SHORT EXERCISE:
Reproduce the records exactly.

DATA FOR THE TASK start

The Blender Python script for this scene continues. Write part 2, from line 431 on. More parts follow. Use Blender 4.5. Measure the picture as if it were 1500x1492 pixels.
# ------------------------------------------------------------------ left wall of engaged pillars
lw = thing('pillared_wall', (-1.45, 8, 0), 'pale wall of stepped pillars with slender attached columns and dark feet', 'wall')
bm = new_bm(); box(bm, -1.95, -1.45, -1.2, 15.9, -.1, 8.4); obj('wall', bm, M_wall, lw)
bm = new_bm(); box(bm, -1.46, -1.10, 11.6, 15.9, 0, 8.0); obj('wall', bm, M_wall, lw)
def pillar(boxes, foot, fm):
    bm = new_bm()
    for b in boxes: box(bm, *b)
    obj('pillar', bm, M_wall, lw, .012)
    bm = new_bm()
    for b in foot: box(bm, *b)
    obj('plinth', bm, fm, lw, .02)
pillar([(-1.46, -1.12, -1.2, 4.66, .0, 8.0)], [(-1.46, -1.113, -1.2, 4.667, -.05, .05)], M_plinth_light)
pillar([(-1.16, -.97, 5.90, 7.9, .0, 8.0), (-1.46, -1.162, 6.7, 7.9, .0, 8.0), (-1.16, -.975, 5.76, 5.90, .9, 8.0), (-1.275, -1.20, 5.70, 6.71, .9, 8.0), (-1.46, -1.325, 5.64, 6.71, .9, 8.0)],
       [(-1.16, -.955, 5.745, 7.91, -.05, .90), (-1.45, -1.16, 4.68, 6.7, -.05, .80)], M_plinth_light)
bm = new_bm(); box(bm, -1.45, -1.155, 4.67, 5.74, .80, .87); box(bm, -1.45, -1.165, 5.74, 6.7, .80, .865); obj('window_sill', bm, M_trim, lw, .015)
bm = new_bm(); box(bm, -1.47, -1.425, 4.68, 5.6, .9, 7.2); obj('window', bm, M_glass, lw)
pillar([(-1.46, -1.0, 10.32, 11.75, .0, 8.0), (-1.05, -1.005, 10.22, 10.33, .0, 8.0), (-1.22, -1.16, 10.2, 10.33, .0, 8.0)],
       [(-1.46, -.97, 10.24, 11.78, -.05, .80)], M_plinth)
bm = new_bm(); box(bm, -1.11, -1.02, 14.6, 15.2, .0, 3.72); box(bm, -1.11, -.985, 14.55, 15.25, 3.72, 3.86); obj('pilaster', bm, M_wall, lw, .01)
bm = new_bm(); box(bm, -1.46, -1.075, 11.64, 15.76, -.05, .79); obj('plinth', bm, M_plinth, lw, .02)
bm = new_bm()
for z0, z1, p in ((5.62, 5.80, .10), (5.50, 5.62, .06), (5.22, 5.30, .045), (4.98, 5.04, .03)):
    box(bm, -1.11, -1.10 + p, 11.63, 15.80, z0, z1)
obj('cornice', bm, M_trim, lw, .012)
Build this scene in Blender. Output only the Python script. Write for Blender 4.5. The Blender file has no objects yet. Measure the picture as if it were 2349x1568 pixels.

DATA FOR THE TASK end

TASK RESULT:
The Blender Python script for this scene continues. Write part 2, from line 431 on. More parts follow. Use Blender 4.5. Measure the picture as if it were 1500x1492 pixels.
# ------------------------------------------------------------------ left wall of engaged pillars
lw = thing('pillared_wall', (-1.45, 8, 0), 'pale wall of stepped pillars with slender attached columns and dark feet', 'wall')
bm = new_bm(); box(bm, -1.95, -1.45, -1.2, 15.9, -.1, 8.4); obj('wall', bm, M_wall, lw)
bm = new_bm(); box(bm, -1.46, -1.10, 11.6, 15.9, 0, 8.0); obj('wall', bm, M_wall, lw)
def pillar(boxes, foot, fm):
    bm = new_bm()
    for b in boxes: box(bm, *b)
    obj('pillar', bm, M_wall, lw, .012)
    bm = new_bm()
    for b in foot: box(bm, *b)
    obj('plinth', bm, fm, lw, .02)
pillar([(-1.46, -1.12, -1.2, 4.66, .0, 8.0)], [(-1.46, -1.113, -1.2, 4.667, -.05, .05)], M_plinth_light)
pillar([(-1.16, -.97, 5.90, 7.9, .0, 8.0), (-1.46, -1.162, 6.7, 7.9, .0, 8.0), (-1.16, -.975, 5.76, 5.90, .9, 8.0), (-1.275, -1.20, 5.70, 6.71, .9, 8.0), (-1.46, -1.325, 5.64, 6.71, .9, 8.0)],
       [(-1.16, -.955, 5.745, 7.91, -.05, .90), (-1.45, -1.16, 4.68, 6.7, -.05, .80)], M_plinth_light)
bm = new_bm(); box(bm, -1.45, -1.155, 4.67, 5.74, .80, .87); box(bm, -1.45, -1.165, 5.74, 6.7, .80, .865); obj('window_sill', bm, M_trim, lw, .015)
bm = new_bm(); box(bm, -1.47, -1.425, 4.68, 5.6, .9, 7.2); obj('window', bm, M_glass, lw)
pillar([(-1.46, -1.0, 10.32, 11.75, .0, 8.0), (-1.05, -1.005, 10.22, 10.33, .0, 8.0), (-1.22, -1.16, 10.2, 10.33, .0, 8.0)],
       [(-1.46, -.97, 10.24, 11.78, -.05, .80)], M_plinth)
bm = new_bm(); box(bm, -1.11, -1.02, 14.6, 15.2, .0, 3.72); box(bm, -1.11, -.985, 14.55, 15.25, 3.72, 3.86); obj('pilaster', bm, M_wall, lw, .01)
bm = new_bm(); box(bm, -1.46, -1.075, 11.64, 15.76, -.05, .79); obj('plinth', bm, M_plinth, lw, .02)
bm = new_bm()
for z0, z1, p in ((5.62, 5.80, .10), (5.50, 5.62, .06), (5.22, 5.30, .045), (4.98, 5.04, .03)):
    box(bm, -1.11, -1.10 + p, 11.63, 15.80, z0, z1)
obj('cornice', bm, M_trim, lw, .012)
Build this scene in Blender. Output only the Python script. Write for Blender 4.5. The Blender file has no objects yet. Measure the picture as if it were 2349x1568 pixels.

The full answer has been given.